Apenas um episódio menciona o tráfico de drogas, ao qual as favelas do Rio costumam ser identificadas. É o que conta uma história de amor em Parada de Lucas. "Eles não querem falar sobre violência porque a vida deles não é só isso", acredita Cacá. O filme, orçado em R$ 3 milhões, será rodado no segundo semestre. Cacá organizou cinco oficinas de roteiro nas favelas, com média de 50 pessoas por turma. Cada oficina escolheu seu roteiro. Só no Vidigal concorreram 80 textos. Venceu Acende a Luz, de Luciana Bezerra.

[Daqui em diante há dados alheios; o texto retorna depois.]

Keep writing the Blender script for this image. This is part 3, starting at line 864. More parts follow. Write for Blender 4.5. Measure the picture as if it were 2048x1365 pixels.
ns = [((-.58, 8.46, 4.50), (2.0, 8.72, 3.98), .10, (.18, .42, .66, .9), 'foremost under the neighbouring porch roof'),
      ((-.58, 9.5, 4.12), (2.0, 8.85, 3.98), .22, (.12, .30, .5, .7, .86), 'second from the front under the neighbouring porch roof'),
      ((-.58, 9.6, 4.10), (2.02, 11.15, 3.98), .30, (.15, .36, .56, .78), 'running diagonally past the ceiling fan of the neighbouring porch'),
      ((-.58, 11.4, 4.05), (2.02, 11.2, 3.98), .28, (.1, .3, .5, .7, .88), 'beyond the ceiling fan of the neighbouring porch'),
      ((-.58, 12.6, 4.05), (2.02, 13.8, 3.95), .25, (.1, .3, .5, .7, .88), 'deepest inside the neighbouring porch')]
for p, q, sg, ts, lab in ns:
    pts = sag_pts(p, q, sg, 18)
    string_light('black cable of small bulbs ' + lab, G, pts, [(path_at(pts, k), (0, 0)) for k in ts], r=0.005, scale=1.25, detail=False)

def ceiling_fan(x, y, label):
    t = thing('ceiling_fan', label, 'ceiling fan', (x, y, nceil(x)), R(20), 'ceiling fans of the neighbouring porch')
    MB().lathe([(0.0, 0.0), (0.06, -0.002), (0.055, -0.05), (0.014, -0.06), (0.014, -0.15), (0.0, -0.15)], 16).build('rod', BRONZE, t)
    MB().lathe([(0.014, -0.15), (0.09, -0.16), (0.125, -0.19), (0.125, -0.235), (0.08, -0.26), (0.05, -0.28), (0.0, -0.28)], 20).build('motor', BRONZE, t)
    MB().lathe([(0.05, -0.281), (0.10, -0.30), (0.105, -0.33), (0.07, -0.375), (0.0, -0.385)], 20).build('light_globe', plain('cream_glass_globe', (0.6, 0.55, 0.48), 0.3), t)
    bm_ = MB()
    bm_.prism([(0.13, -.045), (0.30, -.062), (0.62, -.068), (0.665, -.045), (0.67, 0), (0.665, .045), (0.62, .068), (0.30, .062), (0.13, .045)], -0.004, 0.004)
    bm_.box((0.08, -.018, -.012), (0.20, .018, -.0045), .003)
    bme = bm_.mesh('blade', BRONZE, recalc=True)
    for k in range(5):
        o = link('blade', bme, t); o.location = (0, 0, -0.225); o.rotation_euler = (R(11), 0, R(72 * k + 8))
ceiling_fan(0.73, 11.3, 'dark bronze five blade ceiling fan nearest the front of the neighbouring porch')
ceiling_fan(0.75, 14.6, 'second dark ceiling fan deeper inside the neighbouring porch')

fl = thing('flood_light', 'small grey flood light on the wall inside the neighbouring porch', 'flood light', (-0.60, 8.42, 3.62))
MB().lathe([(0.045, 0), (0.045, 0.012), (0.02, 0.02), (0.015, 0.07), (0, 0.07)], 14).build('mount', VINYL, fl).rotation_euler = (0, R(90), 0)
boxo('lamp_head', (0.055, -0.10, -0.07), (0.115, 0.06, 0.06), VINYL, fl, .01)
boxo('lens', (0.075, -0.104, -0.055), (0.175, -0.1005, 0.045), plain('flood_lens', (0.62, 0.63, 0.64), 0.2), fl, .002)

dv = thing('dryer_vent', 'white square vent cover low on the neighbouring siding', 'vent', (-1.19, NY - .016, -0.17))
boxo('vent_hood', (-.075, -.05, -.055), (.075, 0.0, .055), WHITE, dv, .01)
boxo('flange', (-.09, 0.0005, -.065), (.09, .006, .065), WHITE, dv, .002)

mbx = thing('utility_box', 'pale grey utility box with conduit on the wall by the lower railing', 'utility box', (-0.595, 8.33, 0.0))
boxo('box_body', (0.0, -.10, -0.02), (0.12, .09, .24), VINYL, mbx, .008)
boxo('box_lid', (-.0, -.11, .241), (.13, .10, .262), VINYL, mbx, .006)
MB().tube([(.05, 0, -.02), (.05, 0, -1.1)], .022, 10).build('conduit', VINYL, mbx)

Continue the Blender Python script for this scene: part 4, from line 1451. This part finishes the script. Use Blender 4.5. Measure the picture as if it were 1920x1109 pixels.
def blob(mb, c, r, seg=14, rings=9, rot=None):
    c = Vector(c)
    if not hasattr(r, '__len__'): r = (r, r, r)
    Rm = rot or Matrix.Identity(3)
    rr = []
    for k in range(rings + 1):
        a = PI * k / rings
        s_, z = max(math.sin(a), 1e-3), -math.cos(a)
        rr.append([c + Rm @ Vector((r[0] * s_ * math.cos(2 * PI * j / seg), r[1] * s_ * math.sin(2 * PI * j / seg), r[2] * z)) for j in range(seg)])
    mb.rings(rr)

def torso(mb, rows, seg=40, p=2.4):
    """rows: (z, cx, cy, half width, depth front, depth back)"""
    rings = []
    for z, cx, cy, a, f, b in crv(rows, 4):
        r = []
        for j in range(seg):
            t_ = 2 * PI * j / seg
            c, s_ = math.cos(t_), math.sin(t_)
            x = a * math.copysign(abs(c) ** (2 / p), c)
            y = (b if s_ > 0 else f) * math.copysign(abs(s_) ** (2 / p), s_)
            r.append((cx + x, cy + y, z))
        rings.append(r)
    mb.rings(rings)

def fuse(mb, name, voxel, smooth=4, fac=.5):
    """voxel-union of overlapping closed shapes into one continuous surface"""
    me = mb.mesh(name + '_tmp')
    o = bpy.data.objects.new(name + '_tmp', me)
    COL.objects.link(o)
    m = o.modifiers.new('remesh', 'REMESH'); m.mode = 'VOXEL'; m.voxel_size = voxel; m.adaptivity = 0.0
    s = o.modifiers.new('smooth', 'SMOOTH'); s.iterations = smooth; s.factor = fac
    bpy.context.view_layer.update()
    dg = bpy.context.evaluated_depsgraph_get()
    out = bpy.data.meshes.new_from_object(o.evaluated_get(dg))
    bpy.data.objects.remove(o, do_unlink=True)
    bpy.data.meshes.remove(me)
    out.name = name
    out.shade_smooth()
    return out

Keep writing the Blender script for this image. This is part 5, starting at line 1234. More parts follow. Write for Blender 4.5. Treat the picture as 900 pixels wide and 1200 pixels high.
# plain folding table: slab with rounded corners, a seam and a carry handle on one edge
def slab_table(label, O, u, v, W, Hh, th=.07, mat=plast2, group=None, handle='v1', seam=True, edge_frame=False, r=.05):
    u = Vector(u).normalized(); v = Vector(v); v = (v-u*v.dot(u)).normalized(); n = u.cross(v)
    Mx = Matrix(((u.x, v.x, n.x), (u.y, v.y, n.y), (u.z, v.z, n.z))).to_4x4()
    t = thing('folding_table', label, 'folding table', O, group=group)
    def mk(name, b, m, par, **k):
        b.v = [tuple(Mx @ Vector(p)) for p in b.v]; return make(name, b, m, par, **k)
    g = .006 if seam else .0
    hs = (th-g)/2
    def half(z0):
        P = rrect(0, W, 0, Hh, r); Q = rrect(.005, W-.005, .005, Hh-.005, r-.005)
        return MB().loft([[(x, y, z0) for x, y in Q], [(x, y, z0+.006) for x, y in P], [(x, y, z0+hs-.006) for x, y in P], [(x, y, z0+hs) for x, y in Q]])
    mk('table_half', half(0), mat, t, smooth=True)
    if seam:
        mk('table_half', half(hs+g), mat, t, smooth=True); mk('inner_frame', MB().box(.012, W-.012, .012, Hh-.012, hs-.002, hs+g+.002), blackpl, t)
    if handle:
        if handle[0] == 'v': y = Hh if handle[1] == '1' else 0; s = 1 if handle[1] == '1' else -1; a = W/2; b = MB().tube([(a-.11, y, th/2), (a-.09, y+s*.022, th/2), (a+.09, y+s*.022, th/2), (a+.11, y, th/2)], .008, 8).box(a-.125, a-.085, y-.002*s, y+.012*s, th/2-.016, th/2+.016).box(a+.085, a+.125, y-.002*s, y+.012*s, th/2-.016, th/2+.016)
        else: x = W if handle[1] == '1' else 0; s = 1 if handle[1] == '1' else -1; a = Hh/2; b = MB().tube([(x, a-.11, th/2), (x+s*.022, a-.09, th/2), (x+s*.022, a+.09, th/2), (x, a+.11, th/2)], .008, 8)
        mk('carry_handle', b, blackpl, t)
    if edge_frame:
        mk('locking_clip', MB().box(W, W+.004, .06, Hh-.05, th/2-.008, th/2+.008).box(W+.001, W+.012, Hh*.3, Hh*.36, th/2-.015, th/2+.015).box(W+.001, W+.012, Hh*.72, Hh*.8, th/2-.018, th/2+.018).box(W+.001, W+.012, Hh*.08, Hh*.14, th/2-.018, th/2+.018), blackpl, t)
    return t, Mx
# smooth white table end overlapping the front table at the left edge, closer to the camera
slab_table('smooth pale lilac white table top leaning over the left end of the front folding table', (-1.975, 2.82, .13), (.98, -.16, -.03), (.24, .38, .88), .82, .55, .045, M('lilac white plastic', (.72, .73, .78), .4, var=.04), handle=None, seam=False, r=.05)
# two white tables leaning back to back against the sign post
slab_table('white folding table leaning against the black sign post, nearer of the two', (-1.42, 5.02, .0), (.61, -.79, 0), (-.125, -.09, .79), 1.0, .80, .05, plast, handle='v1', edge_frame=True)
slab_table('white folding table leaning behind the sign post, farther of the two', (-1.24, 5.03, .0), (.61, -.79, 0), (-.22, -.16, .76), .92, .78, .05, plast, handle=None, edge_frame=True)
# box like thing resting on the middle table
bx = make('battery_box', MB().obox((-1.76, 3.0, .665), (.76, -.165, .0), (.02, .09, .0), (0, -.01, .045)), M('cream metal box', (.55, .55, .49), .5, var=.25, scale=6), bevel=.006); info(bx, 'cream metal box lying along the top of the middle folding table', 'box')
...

Luciana aprendeu cinema no grupo Nós do Morro, que funciona numa bela casa no topo da favela, com vista para o mar do Leblon. Viu a vida mudar quando, há quatro anos, seu Mina de Fé ganhou o prêmio de melhor curta do Festival de Brasília. Hoje é roteirista do programa Dicas de um Sedutor, da Globo.


Acende a Luz é um conto de Natal. Num 24 de dezembro, a favela amanhece sem energia. O funcionário da Light não consegue resolver o problema. O episódio é cheio de personagens divertidos. "Ele acaba refém da comunidade. Como é cheio de preconceito contra favelado, acha logo que vai ser morto", conta Luciana.


Humor não falta também no roteiro de Felha, Arroz com Feijão, sobre um menino que faz de tudo para que o pai realize um sonho: comer frango no dia do aniversário. No desespero, rouba uma galinha do aviário, mas se arrepende, consegue ganhar o dinheiro, compra outra galinha e devolve a roubada com um cartaz: "Voltei." Felha começou como assistente de câmera do filme Falcões, Meninos do Tráfico, dirigido pelo rapper MV Bill, seu vizinho. Agora faz um documentário sobre homossexualismo nas favelas. Em oito anos de cinema, aprendeu uma lição. "Se um diretor que não mora em favela treme a câmera, todo mundo diz que é genial. Se a gente treme, vão dizer: ?O cara não consegue nem segurar a câmera direito?." Cacá defende o rigor. "O filme tem que ser bom. Mas acredito que o cinema que está nascendo pelas mãos desses meninos possa mudar a face do cinema brasileiro."